For subprime specialist issuers, though, the 25% threshold comes up a lot — which is why their unsecured or partially secured cards may sound like a good deal but really aren’t. And subprime specialist issuers don’t stop there: Many also charge higher fees after the first year and before you open the account, when the 25% rule doesn’t apply.

For example, the First Premier card charges its $95 processing fee before you open the account, placing it outside the 25% limit. That was made legal by a 2013 change in consumer credit card protections. The monthly servicing fees don’t take effect until the second year. Combined with the annual fee, those charges can make the second year’s fees as much as 40% of the card’s credit limit.
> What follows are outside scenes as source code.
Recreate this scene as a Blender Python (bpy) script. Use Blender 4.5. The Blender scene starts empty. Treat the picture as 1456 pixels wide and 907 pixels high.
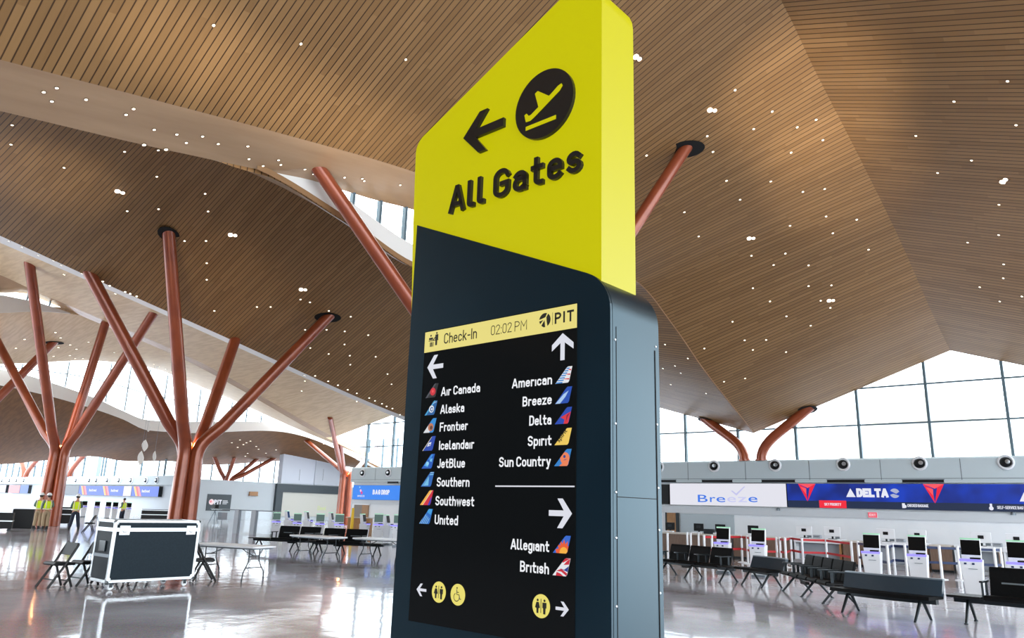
import bpy, bmesh, math, random
import numpy as np
from mathutils import Vector, Matrix
from mathutils.bvhtree import BVHTree
random.seed(7)
S = bpy.context.scene
COL = S.collection

# ------------------------------------------------------------------ camera
F_PX, PITCH, ROLL, EYE, HEAD = 1060.0, math.radians(14.3), math.radians(1.73), 1.72, math.radians(50)
fh = Vector((-math.cos(HEAD), math.sin(HEAD), 0)); zz = Vector((0, 0, 1)); r0 = fh.cross(zz)
FWD = fh*math.cos(PITCH) + zz*math.sin(PITCH)
up0 = zz*math.cos(PITCH) - fh*math.sin(PITCH)
RGT = r0*math.cos(ROLL) + up0*math.sin(ROLL)
UPV = up0*math.cos(ROLL) - r0*math.sin(ROLL)
ORG = Vector((0, 0, EYE))
cd = bpy.data.cameras.new('camera'); cam = bpy.data.objects.new('camera', cd); COL.objects.link(cam)
cam.matrix_world = Matrix((( RGT.x, UPV.x, -FWD.x, 0), (RGT.y, UPV.y, -FWD.y, 0), (RGT.z, UPV.z, -FWD.z, EYE), (0, 0, 0, 1)))
cd.sensor_width = 36; cd.lens = 36*F_PX/1456; cd.clip_end = 800
S.camera = cam
# ------------------------------------------------------------------ light
S.view_settings.view_transform = 'Standard'; S.view_settings.look = 'None'
S.view_settings.gamma = 1; S.view_settings.use_curve_mapping = False
S.view_settings.exposure = -0.03
W = bpy.data.worlds.new('sky'); S.world = W; W.use_nodes = True
wn = W.node_tree; bg = wn.nodes['Background']
bg.inputs[0].default_value = (0.86, 0.94, 1.0, 1); bg.inputs[1].default_value = 5.6
# added spot lamps standing in for floor-bounced sun and low clerestory sun
def beam(p, tgt, power, deg, col=(1, 0.93, 0.82), r=0.4, blend=1.0):
    l = bpy.data.lights.new('sun_stand_in', 'SPOT'); l.energy = power; l.spot_size = math.radians(deg); l.spot_blend = blend; l.shadow_soft_size = r; l.color = col
    o = bpy.data.objects.new('sun_stand_in', l); COL.objects.link(o); o.location = p; o.rotation_euler = (Vector(tgt)-Vector(p)).to_track_quat('-Z', 'Y').to_euler(); return o
S.cycles.max_bounces = 8; S.cycles.diffuse_bounces = 4; S.cycles.glossy_bounces = 4
S.cycles.transparent_max_bounces = 12; S.cycles.sample_clamp_indirect = 6

def ray(x, y): return FWD*F_PX + RGT*(x-728) - UPV*(y-453.5)
def on_x(x, y, X): d = ray(x, y); return ORG + d*(X/d.x)
def on_y(x, y, Y): d = ray(x, y); return ORG + d*(Y/d.y)
def on_z(x, y, Z=0.0): d = ray(x, y); return ORG + d*((Z-EYE)/d.z)

# ------------------------------------------------------------------ materials
def lin(c):
    return tuple((v/255/12.92 if v <= 10 else ((v/255+0.055)/1.055)**2.4) for v in c)
MC = {}
def mat(name, rgb, rough=0.5, metal=0.0, spec=0.5, emit=None, es=1.0, coat=0.0):
    if name in MC: return MC[name]
    m = bpy.data.materials.new(name); m.use_nodes = True
    b = m.node_tree.nodes['Principled BSDF']; i = b.inputs
    i['Base Color'].default_value = (*lin(rgb), 1); i['Roughness'].default_value = rough
    i['Metallic'].default_value = metal; i['Specular IOR Level'].default_value = spec
    i['Coat Weight'].default_value = coat
    if emit: i['Emission Color'].default_value = (*lin(emit), 1); i['Emission Strength'].default_value = es
    MC[name] = m; return m
def glow(rgb, es=0.9):
    return mat('glow_%d_%d_%d_%d' % (*rgb, int(es*100)), tuple(int(v*0.12) for v in rgb), 0.5, emit=rgb, es=es)
def nodes(m): return m.node_tree.nodes, m.node_tree.links
def noise_mix(m, rgb2, scale=8, lo=0.45, hi=0.6, detail=4, stretch=(1, 1, 1)):
    N, L = nodes(m); b = N['Principled BSDF']
    tc = N.new('ShaderNodeTexCoord'); mp = N.new('ShaderNodeMapping'); mp.inputs['Scale'].default_value = stretch
    no = N.new('ShaderNodeTexNoise'); no.inputs['Scale'].default_value = scale; no.inputs['Detail'].default_value = detail
    rm = N.new('ShaderNodeMapRange'); rm.inputs['From Min'].default_value = lo; rm.inputs['From Max'].default_value = hi
    mx = N.new('ShaderNodeMix'); mx.data_type = 'RGBA'
    mx.inputs[6].default_value = b.inputs['Base Color'].default_value; mx.inputs[7].default_value = (*lin(rgb2), 1)
    L.new(tc.outputs['Object'], mp.inputs['Vector']); L.new(mp.outputs[0], no.inputs['Vector'])
    L.new(no.outputs['Fac'], rm.inputs['Value']); L.new(rm.outputs[0], mx.inputs[0]); L.new(mx.outputs[2], b.inputs['Base Color'])
    return m
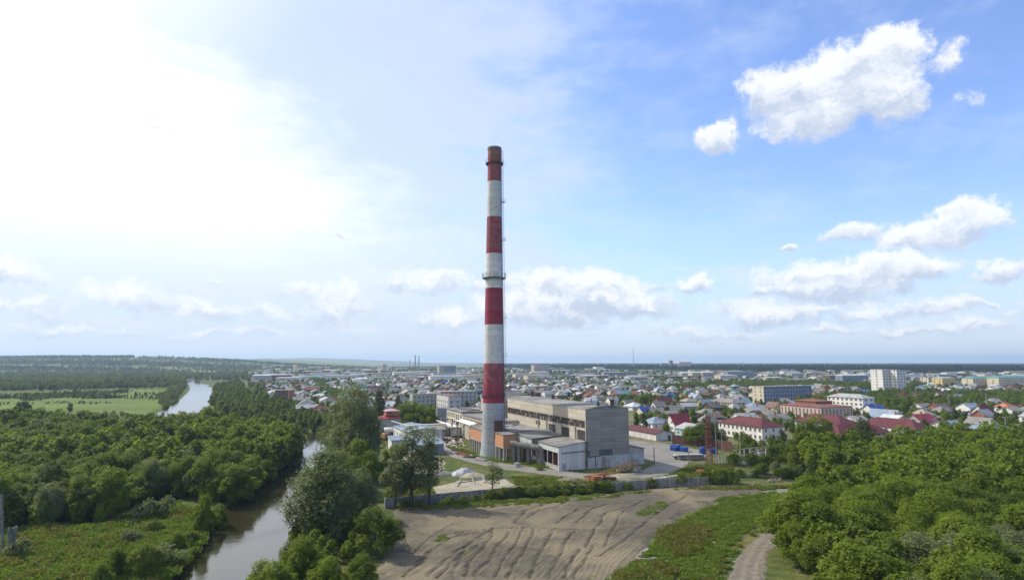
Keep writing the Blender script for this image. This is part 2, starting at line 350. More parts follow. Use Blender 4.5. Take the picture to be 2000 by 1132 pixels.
def build_ground():
    xa = axis(-300, 160, 2.5, 1.045, -16000, 16000); ya = axis(60, 420, 2.5, 1.035, -3000, 16500)
    X, Y = np.meshgrid(xa, ya); Z = ground_h(X, Y)
    base = np.ones(X.shape + (3,)) * np.array((.080, .108, .030))
    def blend(mask, c): base[:] = base * (1 - mask[..., None]) + np.array(c) * mask[..., None]
    n1 = fbm(X/60, Y/60, 11); n2 = fbm(X/14, Y/14, 12)
    sm = lambda v, a, b: np.clip((v - a) / (b - a), 0, 1)
    fp = fbm(X/520, Y/260, 21, 3)                         # far fields and fallow
    far = sm(Y, 900, 1600)
    blend(far * sm(fp, .02, .10), (.13, .17, .055)); blend(far * sm(-fp, .08, .14), (.045, .075, .035)); blend(far * sm(fp, .16, .2) * .9, (.17, .175, .08))
    blend(sm(sdpoly(X, Y, MEADOW) + 50*n1, -6, 10), (.108, .168, .032))
    blend(sm(sdpoly(X, Y, MEADOW), 0, 20) * sm(n1 + .5*n2, .0, .2) * .6, (.115, .135, .05)); blend(sm(sdpoly(X, Y, MEADOW), 0, 20) * sm(fbm(X/70, Y/16, 31), .0, .16) * .6, (.145, .20, .04))
    blend(sm(sdpoly(X, Y, BANKGRASS), -3, 3) * .9, (.100, .155, .026))
    blend(sm(sdpoly(X, Y, TOWNP) + 6*n2, -5, 5) * (.35 + .45*sm(n2, -.1, .15)), (.20, .185, .13))
    nearm = sm(-Y, -320, -260) * sm(X, -60, -40); blend(nearm * sm(n2 + .6*n1, -.02, .12) * .7, (.155, .15, .06)); blend(nearm * sm(-n2, .1, .2) * .5, (.19, .165, .10))
    d, w = dpath(X, Y, RIVER); blend(sm(w/2 - d, -.5, 1.5), (.11, .085, .05))
    m = bpy.data.materials.new('ground'); m.use_nodes = True; N = NT(m.node_tree)
    pos = N.n('ShaderNodeNewGeometry').outputs['Position']; a = N.n('ShaderNodeAttribute', attribute_name='tint').outputs['Color']
    c = N.mix(1.0, a, N.mix(N.ss(N.noise(pos, .35, 7, .7), .36, .66), (.62, .66, .62), (1.25, 1.2, 1.15)), 'MULTIPLY')
    c = N.mix(1.0, c, N.mix(N.ss(N.noise(pos, .045, 5, .6), .38, .62), (.82, .88, .85), (1.12, 1.06, 1.0)), 'MULTIPLY')
    b = N.n('ShaderNodeBsdfPrincipled', i_0=c); b.inputs['Roughness'].default_value = .95; b.inputs['Specular IOR Level'].default_value = .1
    bn = N.n('ShaderNodeBump', i_Height=N.noise(pos, 1.1, 6, .7)); bn.inputs['Strength'].default_value = .8; bn.inputs['Distance'].default_value = .6
    N.set(b.inputs['Normal'], bn); N.n('ShaderNodeOutputMaterial', i_0=b)
    o = bpy.data.objects.new('ground', grid_mesh('ground', X, Y, Z, m, base)); structure(link(o))
build_ground()

def build_river():
    pts = []
    for i in range(len(RIVER) - 1):
        for k in range(6):
            t = k / 6; a, b = RIVER[i], RIVER[i+1]; pts.append(tuple(a[j] + t*(b[j]-a[j]) for j in range(3)))
    mb = MB(); vs = []
    for i, p in enumerate(pts):
        q, r = pts[max(i-1, 0)], pts[min(i+1, len(pts)-1)]; d = Vector((r[0]-q[0], r[1]-q[1], 0)).normalized(); nrm = Vector((-d.y, d.x, 0))
        hw = p[2]/2 + 6
        vs += [Vector((p[0], p[1], -1.0)) + nrm*hw, Vector((p[0], p[1], -1.0)) - nrm*hw]
    mb.add(vs, [(2*i, 2*i+1, 2*i+3, 2*i+2) for i in range(len(pts)-1)])
    m = bpy.data.materials.new('river_water'); m.use_nodes = True; N = NT(m.node_tree)
    pos = N.n('ShaderNodeNewGeometry').outputs['Position']
    b = N.n('ShaderNodeBsdfPrincipled'); b.inputs['Base Color'].default_value = (.030, .026, .013, 1)
    b.inputs['Roughness'].default_value = .06; b.inputs['IOR'].default_value = 1.6; b.inputs['Specular IOR Level'].default_value = .9
    bn = N.n('ShaderNodeBump', i_Height=N.noise(N.v('MULTIPLY', pos, (1, .6, 1)), .9, 4, .6)); bn.inputs['Strength'].default_value = .22; bn.inputs['Distance'].default_value = .12
    N.set(b.inputs['Normal'], bn); N.n('ShaderNodeOutputMaterial', i_0=b)
    structure(part('river', mb, m))
build_river()

def blanket(name, poly, cell, h, mt, rag=1.0, rs=3.0, fn=None, seed=1, soft=.25, kind='structure', attr=None):
    xs = [p[0] for p in poly]; ys = [p[1] for p in poly]
    X, Y = np.meshgrid(np.arange(min(xs)-2, max(xs)+2, cell), np.arange(min(ys)-2, max(ys)+2, cell))
    s = sdpoly(X, Y, poly) + rag * 2 * fbm(X/rs, Y/rs, seed)
    Z = np.clip(s * soft, -.35, h)
    if fn is not None: Z = np.where(s > 0, Z + fn(X, Y) * np.clip(s/1.0, 0, 1), Z)
    return tag(link(bpy.data.objects.new(name, grid_mesh(name, X, Y, Z, mt, np.repeat(attr()[..., None], 3, 2) if attr else None))), kind=kind)

# the bare field, with its ruts and furrows as real relief
RUTS = [[(345,610),(480,500),(590,430),(700,400)],[(450,760),(650,590),(720,545),(870,450)],[(690,760),(730,650),(830,560),(880,450)],
 [(890,770),(960,640),(1060,470),(1080,440)],[(980,770),(1050,640),(1150,450)],[(1110,770),(1180,600),(1270,450)],[(1290,410),(1440,310),(1600,290)],
 [(1480,570),(1540,460),(1620,340),(1740,310)],[(1240,770),(1320,600),(1380,480),(1420,470)],[(1600,570),(1680,400),(1740,320),(1850,270)],
 [(1560,630),(1740,520),(1920,370),(2020,300),(2150,230)],[(1010,410),(1100,320),(1310,260),(1420,230)],[(470,500),(770,460),(880,445),(1100,440),(1400,455),(1540,450)],
 [(1420,410),(1520,320),(1620,285)],[(610,760),(660,640),(780,560)],[(380,670),(470,600),(600,510),(860,455)],[(760,760),(800,700),(860,640),(980,470)],
 [(1340,770),(1400,640),(1440,580)],[(1400,770),(1480,650),(1530,560)],[(260,380),(300,520),(340,600)],[(820,350),(1000,310),(1200,290)],[(640,350),(850,320),(1000,270)],
 [(1100,380),(1180,330),(1300,300),(1360,260)],[(300,760),(400,680),(480,600)],[(1700,770),(1900,600),(2100,430),(2300,330)],[(520,770),(600,690),(700,570)]]
def field_relief(X, Y):
    global RUTM; RUTM = np.zeros(X.shape)
    z = .10 * fbm(X/.8, Y/.8, 5) + .08 * fbm(X/7, Y/7, 6)
    for i, r in enumerate(RUTS):
        pts = [tuple(G(700 + .3*u, 900 + .3*v)[:2]) + (1,) for u, v in r]
        # smooth the polyline
        fine = []
        for a, b in zip(pts[:-1], pts[1:]):
            for k in range(4): fine.append((a[0]+(b[0]-a[0])*k/4, a[1]+(b[1]-a[1])*k/4, 1))
        fine.append(pts[-1])
        wx = X + 1.3*fbm(X/5, Y/5, 30+i); wy = Y + 1.3*fbm(X/5, Y/5, 60+i)
        d, _ = dpath(wx, wy, fine); wd = (.24 + .14*((i*7) % 3)/2)
        RUTM = np.maximum(RUTM, 1.3*np.exp(-(d/(wd*.8))**2) * np.clip(.55 + 1.6*fbm(X/3, Y/3, i+9), 0, 1))
        z += -.17 * np.exp(-(d/wd)**2) * (.7 + .9*(fbm(X/2, Y/2, i) + .3)) + .045 * np.exp(-((d-wd*2.4)/.3)**2)
    g = X - (.38*(Y-100) + .006*(Y-100)**2) + 2.5*fbm(X/16, Y/16, 9)     # faint parallel harrow lines
    z += .035*np.sin(g*2.6) * np.clip(.5 + 2*fbm(X/12, Y/12, 14), 0, 1) + .05*np.sin(g*6.5 + 2*fbm(X/4, Y/4, 3))
    fine_ = np.clip(np.sin(g*6.5 + 2*fbm(X/4, Y/4, 3)) - .55, 0, 1) * np.clip(2.5*fbm(X/9, Y/9, 15) + .5, 0, 1)
    RUTM = np.maximum(RUTM, fine_*1.2)
    return z
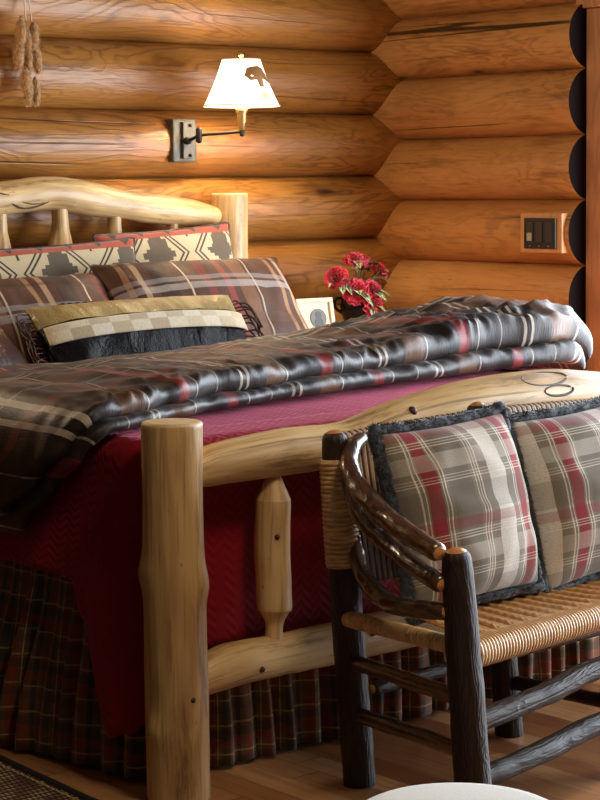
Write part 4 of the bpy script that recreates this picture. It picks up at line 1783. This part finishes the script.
WARM = (1, .70, .40)
light('sconce_bulb', 'POINT', (E_.x, E_.y, 1.745), 15, (1, .76, .49), shadow_soft_size=.035)
light('other_sconce_bulb', 'POINT', (-3.0, -.40, 1.75), 26, (1, .80, .56), shadow_soft_size=.06)
o = light('window_daylight', 'AREA', (.28, -3.0, 1.05), 360, (.80, .90, 1.0), shape='RECTANGLE', size=3.4, size_y=1.95)
o.rotation_euler = V((-1, 0, -.12)).to_track_quat('-Z', 'Y').to_euler()
o = light('ceiling_lamp', 'AREA', (-3.1, -4.0, 2.5), 21, (1, .82, .60), shape='DISK', size=.5)
o.rotation_euler = V((.1, .55, -1)).to_track_quat('-Z', 'Y').to_euler()
o = light('right_wall_fill_spot', 'SPOT', (-2.9, -1.3, 2.5), 70, (1, .82, .60), shadow_soft_size=.06, spot_size=math.radians(62), spot_blend=.6)  # unseen fill spot without a fixture, added to brighten the right log wall
o.rotation_euler = V((2.9, .55, -1.25)).to_track_quat('-Z', 'Y').to_euler()

w = bpy.data.worlds.new('room_ambient')
SC.world = w
w.use_nodes = True
w.node_tree.nodes['Background'].inputs[0].default_value = (1, .82, .66, 1)
w.node_tree.nodes['Background'].inputs[1].default_value = .05

# ------------------------------------------------------------------ camera
FPX, YAW, PITCH, ROLL = 1974.55, math.radians(41.0485), math.radians(5.1523), math.radians(-.5534)
HOR = 183.39
cam = bpy.data.cameras.new('camera')
co = bpy.data.objects.new('camera', cam)
COL.objects.link(co)
cam.sensor_fit = 'AUTO'
cam.sensor_width = 36
cam.lens = FPX * 36 / 800
ppy = HOR + FPX * math.tan(PITCH)
cam.shift_y = (ppy - 400) / 800
F = V((math.sin(YAW), math.cos(YAW), 0)); Rr = V((math.cos(YAW), -math.sin(YAW), 0)); U = V((0, 0, 1))
F2 = F * math.cos(PITCH) - U * math.sin(PITCH)
U2 = U * math.cos(PITCH) + F * math.sin(PITCH)
c_, s_ = math.cos(ROLL), math.sin(ROLL)
# picture: x' = u c - v s, y' = u s + v c  (v down)  -> camera axes
CX = Rr * c_ + U2 * s_
CY = -Rr * s_ + U2 * c_
mw = Matrix((CX, CY, -F2)).transposed().to_4x4()
mw.translation = V((-5.6641, -5.9382, 1.3872))
co.matrix_world = mw
cam.clip_start = .1
SC.camera = co

SC.view_settings.view_transform = 'Standard'
SC.view_settings.look = 'None'
SC.view_settings.gamma = 1
SC.view_settings.exposure = -0.08
for o in list(bpy.data.objects):
    if '_o' in o:
        del o['_o']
The card isn’t as expensive in the first year as some of the old-school fee-harvester cards that the Credit Card Act put the kibosh on, but its modus operandi appears to be the same: Charge as much as possible.

The cost of risk

First Premier says high fees and interest rates are just the cost of doing business with borrowers with bad credit, who are more likely to default on payments.

“There’s only so much [risk] we can offset in that first year” through fees, says Darrin Graham, vice president of marketing for First Premier Bank. ”I’m not going to tell you it’s not because of the law. But we try to offset more of that risk in the second year.”

Graham stresses that the terms of his bank’s cards are fully disclosed and not meant to deceive customers. “We’re not out there to fool anybody,” he says. “If you didn’t read everything, and you get a statement with fees and you don’t understand it, we’ll do a full refund.”

Nevertheless, the company skates right up to the edge of consumer protection laws. And others seem to be operating from the same playbook.

Last year, the Consumer Financial Protection Bureau fined Continental Finance Co. and ordered it to refund about $2.7 million in illegal fees to cardholders. The problem: The company exceeded the 25% limit by charging some consumers up to $49.50 in “paper statement fees,” according to the CFPB. Those fees would have been legal had the company allowed consumers to opt in to them, as its materials said it would. But the CFPB found that the company hadn’t. Continental didn’t respond to multiple requests for comment.

For borrowers with bad credit, there are better deals

If subprime specialist issuers are competing at all, they seem to be engaged in a race to the bottom, banking on a captive audience of subprime customers with few credit card options. But if you have bad credit and are looking for a credit card, secured cards from mass-market issuers are a better option, and they’re improving all the time.

For example, the Capital One Platinum Secured Credit Card, which has an annual fee of $0, allows some cardholders to open an account with a limit higher than the initial deposit. And the Discover it® Secured Credit Card offers rewards and a way to graduate to an unsecured card. Instead of going for a card that charges hundreds of dollars in fees in the first year, consider putting that money toward a security deposit instead.

If you have bad credit, these lower-fee cards — the ones competing against each other with better benefits — can help you rebuild your credit for a reasonable price. Ignore those high-fee subprime specialist card offers. They aren’t worth your time.